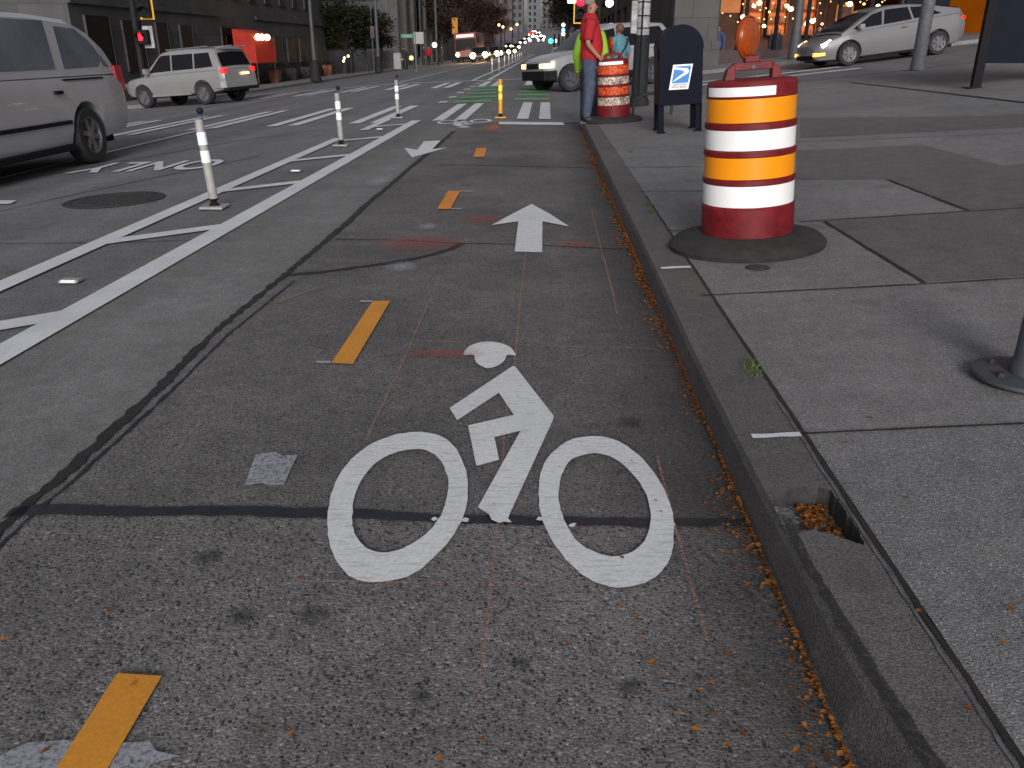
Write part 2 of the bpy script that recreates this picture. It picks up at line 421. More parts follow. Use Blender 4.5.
def band(pts, w, jit=0.0, n=6, off=0.0, world=False, wfun=None):
    """a strip of width w (m) along a line, edges frayed by jit"""
    P = [Vector(p) if world else Vector(G2(*p, off + .009)) for p in pts]
    q = []
    for a, b in zip(P, P[1:]):
        k = max(1, int((b - a).length * n))
        q += [a + (b - a) * (i / k) for i in range(k)]
    q.append(P[-1]); L, Rr = [], []
    for i, p in enumerate(q):
        d = (q[min(i + 1, len(q) - 1)] - q[max(i - 1, 0)]).normalized(); nn = Vector((-d.y, d.x))
        ww = w * (wfun(i / max(1, len(q) - 1)) if wfun else 1)
        L.append(tuple(p + nn * (ww / 2 + rnd.uniform(-jit, jit)))); Rr.append(tuple(p - nn * (ww / 2 + rnd.uniform(-jit, jit))))
    return [[[L[i], L[i + 1], Rr[i + 1], Rr[i]]] for i in range(len(q) - 1)]

# ------------------------------------------------------------------ world and sun
w = bpy.data.worlds.new('World'); sc.world = w; w.use_nodes = True
nt = w.node_tree; bg = nt.nodes['Background']
SUN_EL, SUN_AZ = R(20), R(176)      # compass bearing of the light: behind the camera, a little to the right
sky = nt.nodes.new('ShaderNodeTexSky'); sky.sky_type = 'NISHITA'; sky.sun_disc = False
sky.sun_elevation = SUN_EL; sky.sun_rotation = SUN_AZ; sky.air_density = 1.5; sky.dust_density = 3
hs = nt.nodes.new('ShaderNodeHueSaturation'); hs.inputs['Saturation'].default_value = .32
nt.links.new(sky.outputs[0], hs.inputs['Color']); mxn = nt.nodes.new('ShaderNodeMix'); mxn.data_type = 'RGBA'; mxn.blend_type = 'MULTIPLY'; mxn.inputs[0].default_value = 1; mxn.inputs[7].default_value = (.995, .973, 1.035, 1)
nt.links.new(hs.outputs[0], mxn.inputs[6]); nt.links.new(mxn.outputs[2], bg.inputs['Color'])
bg.inputs['Strength'].default_value = .055
sd = bpy.data.lights.new('sun', 'SUN'); sd.energy = 1.5; sd.angle = R(22); sd.color = (1, .98, .965)
so = bpy.data.objects.new('sun', sd); col.objects.link(so)
sdir = Vector((math.sin(SUN_AZ) * math.cos(SUN_EL), math.cos(SUN_AZ) * math.cos(SUN_EL), math.sin(SUN_EL)))
so.rotation_euler = (-sdir).to_track_quat('-Z', 'Y').to_euler()
so.location = sdir * 60
sc.view_settings.view_transform = 'Standard'; sc.view_settings.look = 'None'
sc.view_settings.exposure = 0.62; sc.view_settings.gamma = 1
sc.cycles.max_bounces = 5; sc.cycles.use_denoising = True

# ------------------------------------------------------------------ ground
def sheet(name, x0, x1, y0, y1, lift, mat, kind='structure', label=None):
    return flat(name, [[[(x0, y0), (x1, y0), (x1, y1), (x0, y1)]]], lift, mat, kind=kind, label=label)
sheet('ground', -900, 300, -300, 1400, -.12, 'road')
sheet('road', -60, 60, -6, 900, 0, 'road')
# crack line splits the bike lane slab (dark, coarse) from the smoother slab to its left
crack = [(-70, 600), (22, 508), (56, 481), (100, 441), (160, 386), (216, 330), (282, 277), (326, 240), (349, 221), (364, 206), (391, 184), (413, 165), (432, 150), (454, 131)]
cw = [G2(*p) for p in crack]
cw2 = [(cw[0][0] - .35, -4)] + cw + [(cw[-1][0] + .05, 14.9)]
ys_ = G(400, 516).y
lo_ = [p for p in cw2 if p[1] < ys_]; hi_ = [p for p in cw2 if p[1] >= ys_]
t_ = (ys_ - lo_[-1][1]) / (hi_[0][1] - lo_[-1][1]); xs0 = lo_[-1][0] + t_ * (hi_[0][0] - lo_[-1][0])
flat('bike_lane', [[lo_ + [(xs0, ys_), (KX, ys_), (KX, -4)]]], .004, 'lane', kind='structure')
flat('bike_lane', [[[(xs0, ys_)] + hi_ + [(KX, 14.9), (KX, ys_)]]], .004, 'lane_far', kind='structure')
inner_x = -2.45
flat('lane_strip', [[[(inner_x, -4)] + cw2 + [(inner_x, 14.9)]]], .004, 'strip', kind='structure')
flat('road_crack', band(crack, .034, .010, 34, wfun=lambda t: 1 + .2 * math.sin(t * 19) + .9 * t) , .009, 'oldtar', kind='structure')
flat('road_crack', band([(x + 12, y + 4) for x, y in crack[:7]], .012, .005, 30), .0095, 'tar', kind='structure')
flat('road_seam', band([(8, 512), (60, 509), (140, 512), (240, 511), (330, 513), (440, 518), (560, 521), (650, 523), (752, 522)], .046, .005, 30,
     wfun=lambda t: 1.25 - .45 * t), .009, 'tar', kind='structure')
flat('road_crack', band([(286, 275), (320, 272), (350, 268), (390, 263), (425, 256), (450, 249), (463, 243)], .05, .011, 18), .009, 'oldtar', kind='structure')
flat('road_seam', band([(334, 239), (400, 240), (455, 243), (520, 244), (580, 247), (650, 249)], .014, .004, 14), .009, 'joint', kind='structure')
flat('road_seam', band([(440, 165), (520, 166), (600, 168)], .02, .004, 10), .009, 'joint', kind='structure')
flat('road_seam', band([(0, 243), (120, 242), (230, 238)], .012, .003, 8), .006, 'joint', kind='structure')
flat('road_seam', band([(0, 183), (110, 163), (235, 141), (330, 128)], .02, .004, 6), .006, 'joint', kind='structure')
flat('road_seam', band([(-20, 215), (60, 197), (160, 176), (262, 155)], .016, .004, 6), .006, 'joint', kind='structure')
for yy in (34, 42, 52, 64, 80):
    flat('road_seam', band([(-13, yy), (KX, yy)], .05, .006, 1, world=True), .006, 'joint', kind='structure')
for i, (px, py, s) in enumerate([(312, 618, .05), (520, 667, .03), (630, 690, .035), (420, 700, .03), (210, 560, .05), (630, 425, .06), (240, 620, .04)]):
    x, y = G2(px, py)
    flat('tar_spot', [[[(x + s * math.cos(a * .5) * rnd.uniform(.7, 1.1), y + s * math.sin(a * .5) * rnd.uniform(.7, 1.1)) for a in range(12)]]], .0085, 'spray_dark', kind='structure')

names0 = ['first', 'second', 'third', 'fourth', 'fifth', 'sixth']
# ------------------------------------------------------------------ painted markings
S1 = lambda pts: [(300 + x / 2.56, 320 + y / 2.56) for x, y in pts]
helmet = S1([(419, 90), (425, 75), (440, 64), (465, 57), (490, 56), (515, 60), (538, 70), (550, 84), (552, 91), (530, 90), (525, 102), (510, 115), (488, 123), (470, 121), (450, 108), (445, 90)])
rider = S1([(382, 226), (545, 118), (552, 120), (649, 246), (647, 256), (535, 500), (531, 516), (510, 520), (490, 512), (483, 497), (455, 480), (565, 284), (498, 300), (510, 358), (452, 374), (430, 270), (547, 243), (510, 187), (403, 257)])
wl_o = S1([(320, 288), (365, 300), (400, 330), (425, 385), (430, 440), (420, 500), (385, 560), (340, 610), (290, 650), (230, 668), (170, 670), (125, 655), (90, 610), (72, 550), (72, 490), (85, 430), (120, 370), (170, 325), (230, 298), (280, 288)])
wl_i = S1([(280, 332), (325, 335), (360, 360), (377, 400), (378, 440), (365, 490), (340, 530), (300, 565), (250, 590), (205, 595), (165, 580), (140, 545), (134, 505), (140, 450), (160, 405), (190, 370), (230, 345)])
wr_o = S1([(745, 298), (790, 302), (840, 325), (885, 365), (925, 420), (950, 480), (957, 540), (950, 600), (925, 645), (885, 672), (830, 685), (780, 680), (720, 650), (670, 600), (635, 545), (615, 490), (611, 430), (620, 380), (645, 340), (690, 308)])
wr_i = S1([(740, 342), (780, 345), (820, 365), (860, 405), (887, 450), (898, 500), (892, 545), (870, 580), (835, 600), (795, 605), (745, 590), (705, 560), (680, 520), (665, 475), (663, 430), (672, 390), (695, 358)])
rag = lambda pts, a=.003: [(x + rnd.uniform(-a, a), y + rnd.uniform(-a, a)) for x, y in pts]
P_h = [rag(pxpoly(smooth_loop(helmet, 3)), .001)]; P_r = [rag(pxpoly(rider), .001)]
P_wl = [rag(pxpoly(smooth_loop(wl_o, 4)), .0015), rag(pxpoly(smooth_loop(wl_i, 4)), .0015)]
P_wr = [rag(pxpoly(smooth_loop(wr_o, 4)), .0015), rag(pxpoly(smooth_loop(wr_i, 4)), .0015)]
def bike_symbol(T, lift, mat, label):
    o = empty('bicycle_symbol', (0, 0, 0), label, 'road marking', 'bicycle symbols painted on the bike lanes')
    f = lambda polys: [[[T(p) for p in lp] for lp in polys]]
    flat('helmet_mark', f(P_h), lift, mat, parent=o); flat('rider_mark', f(P_r), lift, mat, parent=o)
    flat('wheel_mark', f(P_wl), lift, mat, parent=o); flat('wheel_mark', f(P_wr), lift, mat, parent=o)
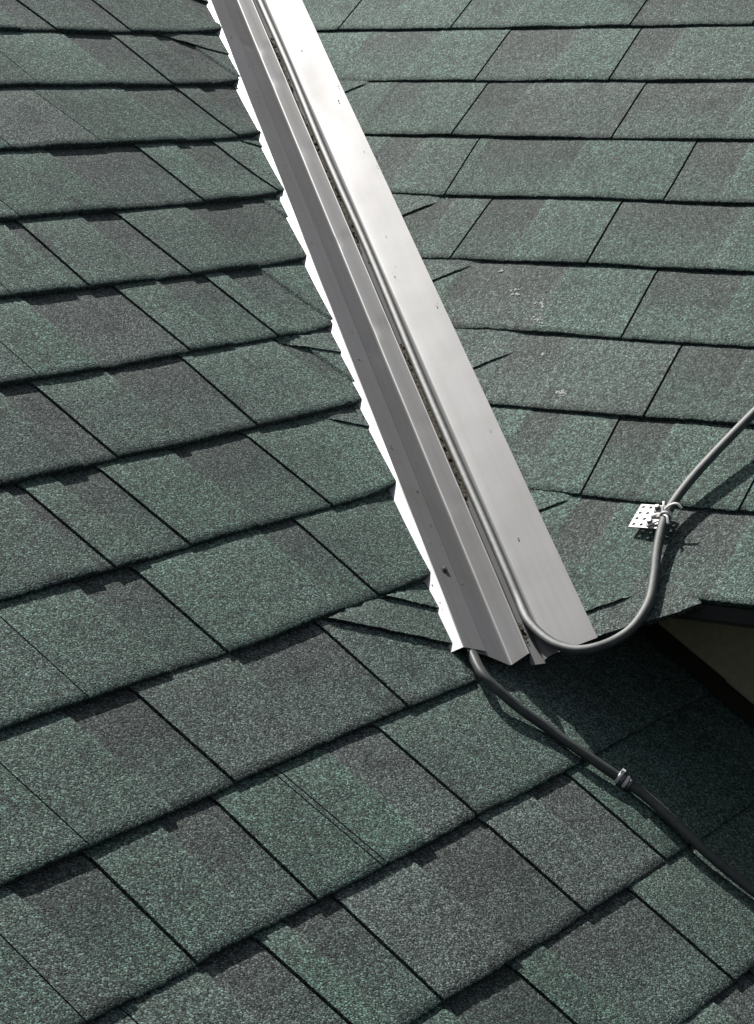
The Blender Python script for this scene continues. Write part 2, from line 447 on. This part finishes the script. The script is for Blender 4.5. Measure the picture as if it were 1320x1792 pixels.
########################################
**DIRECTIONS FOR THIS TASK**. Go from the first line of the listing to the line holding "return [[[L[i], L[i" and, please, transcribe those lines exactly, both included, with no pictures.

**WRITTEN SOLUTION**.
Write part 2 of the bpy script that recreates this picture. It picks up at line 421. More parts follow. Use Blender 4.5.
def band(pts, w, jit=0.0, n=6, off=0.0, world=False, wfun=None):
    """a strip of width w (m) along a line, edges frayed by jit"""
    P = [Vector(p) if world else Vector(G2(*p, off + .009)) for p in pts]
    q = []
    for a, b in zip(P, P[1:]):
        k = max(1, int((b - a).length * n))
        q += [a + (b - a) * (i / k) for i in range(k)]
    q.append(P[-1]); L, Rr = [], []
    for i, p in enumerate(q):
        d = (q[min(i + 1, len(q) - 1)] - q[max(i - 1, 0)]).normalized(); nn = Vector((-d.y, d.x))
        ww = w * (wfun(i / max(1, len(q) - 1)) if wfun else 1)
        L.append(tuple(p + nn * (ww / 2 + rnd.uniform(-jit, jit)))); Rr.append(tuple(p - nn * (ww / 2 + rnd.uniform(-jit, jit))))
    return [[[L[i], L[i + 1], Rr[i + 1], Rr[i]]] for i in range(len(q) - 1)]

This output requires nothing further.